Pitts was arrested on July 26, 2014, and entered his guilty plea in September of 2015.

On May 24, 2017, Pitts filed a PCR motion, which the trial court dismissed, and Pitts appealed. In his defense, he claimed that because the victim’s mother passed away, he was no longer the step-father, therefore the charge of “sexual battery of a vulnerable person while in a position of trust or authority” could not apply to him.

The court’s ruling states that Pitts referred to the victim as his step-daughter and that he assumed the responsibilities of a caregiver at the time.

“Pitts was at least in control of the care of T.R.S. during that time, regardless whether as a step-parent or not, and can be held accountable for such responsibility. Therefore, this issue is without merit.”

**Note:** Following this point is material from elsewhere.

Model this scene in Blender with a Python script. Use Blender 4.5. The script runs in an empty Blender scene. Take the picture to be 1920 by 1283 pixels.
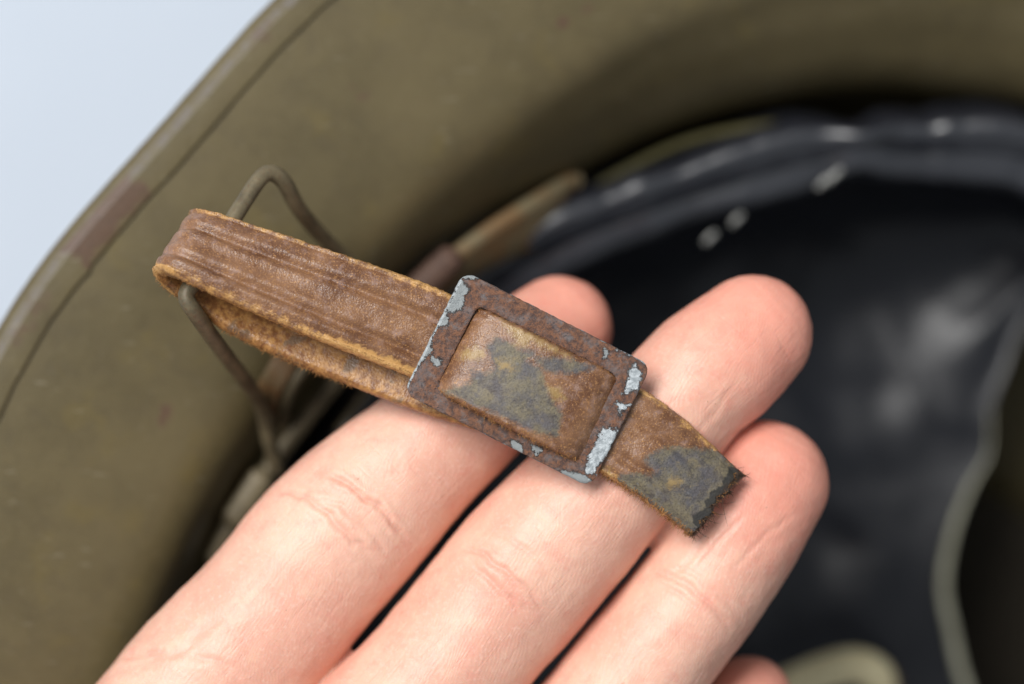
import bpy, math, random
import numpy as np
from mathutils import Vector

random.seed(7)
rng = np.random.default_rng(7)
sc = bpy.context.scene
MM = 0.001
H = 138.0            # height of the plane of sharp focus above the table, mm
DC = 350.0           # lens to plane of sharp focus, mm
PX = 120.0 / 1920.0  # mm per photograph pixel in the plane of sharp focus

# ------------------------------------------------------------------ camera
cam = bpy.data.cameras.new('camera')
cam.lens = 105.0; cam.sensor_width = 36.0
cam.clip_start = 0.01; cam.clip_end = 20.0
cam.dof.use_dof = True; cam.dof.focus_distance = (DC + 0.6) * MM
cam.dof.aperture_fstop = 6.4
co = bpy.data.objects.new('camera', cam)
co.location = (0, 0, (H + DC) * MM)
sc.collection.objects.link(co); sc.camera = co

# ------------------------------------------------------------------ world
w = bpy.data.worlds.new('World'); sc.world = w; w.use_nodes = True
bg = w.node_tree.nodes['Background']
bg.inputs[0].default_value = (0.89, 0.95, 1.0, 1); bg.inputs[1].default_value = 0.40

# ------------------------------------------------------------------ lamps
def softbox(name, loc, size, power, col, target=(0, 0, 0.138)):
    l = bpy.data.lights.new(name, 'AREA'); l.shape = 'RECTANGLE'
    l.size, l.size_y = size; l.energy = power; l.color = col
    o = bpy.data.objects.new(name, l); o.location = loc
    d = Vector(target) - Vector(loc)
    o.rotation_euler = d.to_track_quat('-Z', 'Y').to_euler()
    sc.collection.objects.link(o)
    return o
softbox('softbox_lamp', (-0.34, 0.36, 0.92), (0.55, 0.42), 12.0, (1.0, 0.985, 0.96))
softbox('side_softbox_lamp', (-0.75, 0.05, 0.62), (0.30, 0.5), 0.6, (1.0, 0.985, 0.96))

sc.view_settings.view_transform = 'Standard'
sc.view_settings.look = 'None'
sc.view_settings.exposure = 0.0
sc.view_settings.gamma = 1.0
sc.render.engine = 'CYCLES'
sc.cycles.use_denoising = True
sc.cycles.max_bounces = 8

# ------------------------------------------------------------------ maths
def px(u, v, z=0.0):
    """photograph pixel + height relative to the sharp plane (mm) -> mm"""
    f = (DC - z) / DC
    return np.array([(u - 960.0) * PX * f, (641.5 - v) * PX * f, z])

def to_px(P):
    f = DC / (DC - P[:, 2])
    return np.stack([P[:, 0] * f / PX + 960.0, 641.5 - P[:, 1] * f / PX], 1)

def catmull(P, n, closed=False):
    P = np.asarray(P, float)
    if closed:
        Q = np.vstack([P[-1:], P, P[:2]]); k = len(P)
    else:
        Q = np.vstack([2 * P[:1] - P[1:2], P, 2 * P[-1:] - P[-2:-1]]); k = len(P) - 1
    out = []
    ts = np.linspace(0, 1, 40, endpoint=False)[:, None]
    for i in range(k):
        a, b, c, d = Q[i:i + 4]
        out.append(0.5 * (2 * b + (c - a) * ts + (2 * a - 5 * b + 4 * c - d) * ts ** 2 + (3 * b - a - 3 * c + d) * ts ** 3))
    out = np.vstack(out + [Q[k + 1:k + 2]])
    L = np.r_[0, np.cumsum(np.linalg.norm(np.diff(out[:, :3] if out.shape[1] >= 3 else out, axis=0), axis=1))]
    s = np.linspace(0, L[-1], n, endpoint=not closed)
    return np.stack([np.interp(s, L, out[:, j]) for j in range(out.shape[1])], 1)

_perm = rng.permutation(4096)
_grad = rng.normal(size=(4096, 3)); _grad /= np.linalg.norm(_grad, axis=1)[:, None]
def pnoise(P):
    """gradient noise on an (n,3) array, about -0.7..0.7"""
    P = np.asarray(P, float)
    i = np.floor(P).astype(np.int64); f = P - i
    u = f * f * f * (f * (f * 6 - 15) + 10)
    r = 0
    for dx in (0, 1):
        for dy in (0, 1):
            for dz in (0, 1):
                h = _perm[(_perm[(_perm[(i[:, 0] + dx) & 4095] + i[:, 1] + dy) & 4095] + i[:, 2] + dz) & 4095]
                g = _grad[h]
                dot = g[:, 0] * (f[:, 0] - dx) + g[:, 1] * (f[:, 1] - dy) + g[:, 2] * (f[:, 2] - dz)
                wx = u[:, 0] if dx else 1 - u[:, 0]
                wy = u[:, 1] if dy else 1 - u[:, 1]
                wz = u[:, 2] if dz else 1 - u[:, 2]
                r = r + dot * wx * wy * wz
    return r
def fnoise(P, o=3):
    P = np.asarray(P, float); r = 0; a = 1.0
    for k in range(o):
        r = r + a * pnoise(P * 2 ** k + 17.3 * k); a *= 0.5
    return r
def sstep(a, b, x):
    t = np.clip((x - a) / (b - a), 0, 1); return t * t * (3 - 2 * t)

def seg_dist(q, a, b):
    d = b - a; t = np.clip(((q - a) @ d) / max(d @ d, 1e-9), 0, 1)
    return np.linalg.norm(q - a - t[:, None] * d, axis=1), t
def poly_sd(q, poly):
    """signed distance in pixels to a polygon, + inside"""
    poly = np.asarray(poly, float); n = len(poly)
    dist = np.full(len(q), 1e9); ins = np.zeros(len(q), bool)
    for i in range(n):
        a, b = poly[i], poly[(i + 1) % n]
        dist = np.minimum(dist, seg_dist(q, a, b)[0])
        c = (a[1] > q[:, 1]) != (b[1] > q[:, 1])
        with np.errstate(divide='ignore', invalid='ignore'):
            xi = (b[0] - a[0]) * (q[:, 1] - a[1]) / (b[1] - a[1]) + a[0]
        ins ^= c & (q[:, 0] < xi)
    return np.where(ins, dist, -dist)
def line_dist(q, pl):
    pl = np.asarray(pl, float); d = np.full(len(q), 1e9)
    for a, b in zip(pl[:-1], pl[1:]):
        d = np.minimum(d, seg_dist(q, a, b)[0])
    return d
def patches(q, polys, soft=10.0):
    r = np.full(len(q), -1e9)
    for p in polys: r = np.maximum(r, poly_sd(q, p))
    return np.clip(r / soft, -1, 1) * 0.5 + 0.5

# ------------------------------------------------------------------ objects
def link(o, parent=None, **props):
    sc.collection.objects.link(o)
    if parent is not None: o.parent = parent
    for k, v in props.items(): o[k] = v
    return o
ORIGIN = {}          # where each object's own coordinates start
def empty(name, loc_mm, **props):
    o = bpy.data.objects.new(name, None)
    o.empty_display_size = 0.01
    o.location = tuple(np.asarray(loc_mm) * MM + np.array([0, 0, H * MM]))
    link(o, None, **props); ORIGIN[o.name] = np.array(o.location)
    return o
def mesh_obj(name, P, faces, material, parent=None, attrs=None, smooth=True, **props):
    """P in scene mm; stored relative to the parent's origin"""
    P = np.asarray(P, float)
    W = P * MM + np.array([0, 0, H * MM])
    if parent is not None:
        W = W - ORIGIN[parent.name]; loc = None
    else:
        loc = np.array([W[:, 0].mean(), W[:, 1].mean(), W[:, 2].min()]); W = W - loc
    me = bpy.data.meshes.new(name)
    me.from_pydata(W.tolist(), [], faces if isinstance(faces, list) else faces.tolist())
    if smooth: me.shade_smooth()
    me.materials.append(material)
    for k, a in (attrs or {}).items():
        a = np.asarray(a, np.float32)
        if a.ndim == 1:
            at = me.attributes.new(k, 'FLOAT', 'POINT'); at.data.foreach_set('value', a)
        else:
            at = me.attributes.new(k, 'FLOAT_VECTOR', 'POINT'); at.data.foreach_set('vector', a.ravel())
    me.update()
    o = bpy.data.objects.new(name, me)
    if loc is not None: o.location = tuple(loc)
    link(o, parent, **props)
    ORIGIN[o.name] = ORIGIN[parent.name] if parent is not None else np.array(loc)
    return o

def grid_faces(n, m, cu=False, cv=False, flip=False, off=0):
    i = np.arange(n if cu else n - 1)[:, None]; j = np.arange(m if cv else m - 1)[None, :]
    i2 = (i + 1) % n; j2 = (j + 1) % m
    a = i * m + j; b = i2 * m + j; c = i2 * m + j2; d = i * m + j2
    F = np.stack([a + 0 * d, b + 0 * d, c + 0 * d, d + 0 * a], -1).reshape(-1, 4)
    if flip: F = F[:, ::-1]
    return F + off

def frames(C, up=(0, 0, 1)):
    T = np.gradient(C, axis=0); T /= np.linalg.norm(T, axis=1)[:, None] + 1e-12
    N = np.tile(np.asarray(up, float), (len(C), 1))
    N = N - (N * T).sum(1)[:, None] * T
    N /= np.linalg.norm(N, axis=1)[:, None] + 1e-12
    S = np.cross(T, N)
    return T, S, N

def tube(C, rw, rh=None, seg=14, up=(0, 0, 1), cap=True, power=1.0):
    """swept oval, rw across and rh along 'up'; rounded caps -> P, F"""
    C = np.asarray(C, float); n = len(C)
    rw = np.broadcast_to(np.asarray(rw, float), n); rh = rw if rh is None else np.broadcast_to(np.asarray(rh, float), n)
    T, S, N = frames(C, up)
    if cap:
        k = 7
        a = np.linspace(0, math.pi / 2, k + 1)[1:]
        e0, e1 = T[0], T[-1]
        ce = [C[-1] + e1 * math.sin(t) * (rw[-1] + rh[-1]) / 2 for t in a]; se = [max(math.cos(t), .03) for t in a]
        cs = [C[0] - e0 * math.sin(t) * (rw[0] + rh[0]) / 2 for t in a][::-1]; ss = se[::-1]
        C = np.vstack([cs, C, ce])
        rw = np.r_[np.array(ss) * rw[0], rw, np.array(se) * rw[-1]]
        rh = np.r_[np.array(ss) * rh[0], rh, np.array(se) * rh[-1]]
        S = np.vstack([np.tile(S[:1], (k, 1)), S, np.tile(S[-1:], (k, 1))])
        N = np.vstack([np.tile(N[:1], (k, 1)), N, np.tile(N[-1:], (k, 1))])
        n = len(C)
    a = np.linspace(0, 2 * math.pi, seg, endpoint=False)
    ca, sa = np.cos(a), np.sin(a)
    ca = np.sign(ca) * np.abs(ca) ** power; sa = np.sign(sa) * np.abs(sa) ** power
    P = C[:, None] + S[:, None] * (rw[:, None] * ca)[..., None] + N[:, None] * (rh[:, None] * sa)[..., None]
    F = grid_faces(n, seg, cv=True).tolist()
    F.append(list(range(seg))); F.append(list(range((n - 1) * seg, n * seg))[::-1])
    return P.reshape(-1, 3), F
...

He also claimed that the indictment was defective because the specifics were never read to him, but court documents reflect otherwise.

“Pitts was asked whether he had an opportunity to discuss with his attorneys all facts and circumstances relating to the charges to which he pleaded guilty. Pitts answered affirmatively. After reviewing the record, Pitts’s guilty plea contained factual statements which demonstrated the elements of a crime. Accordingly, we find this issue is without merit.”

Pitts is serving his time at George County Correctional Facility and is set to be released on August 22, 2020.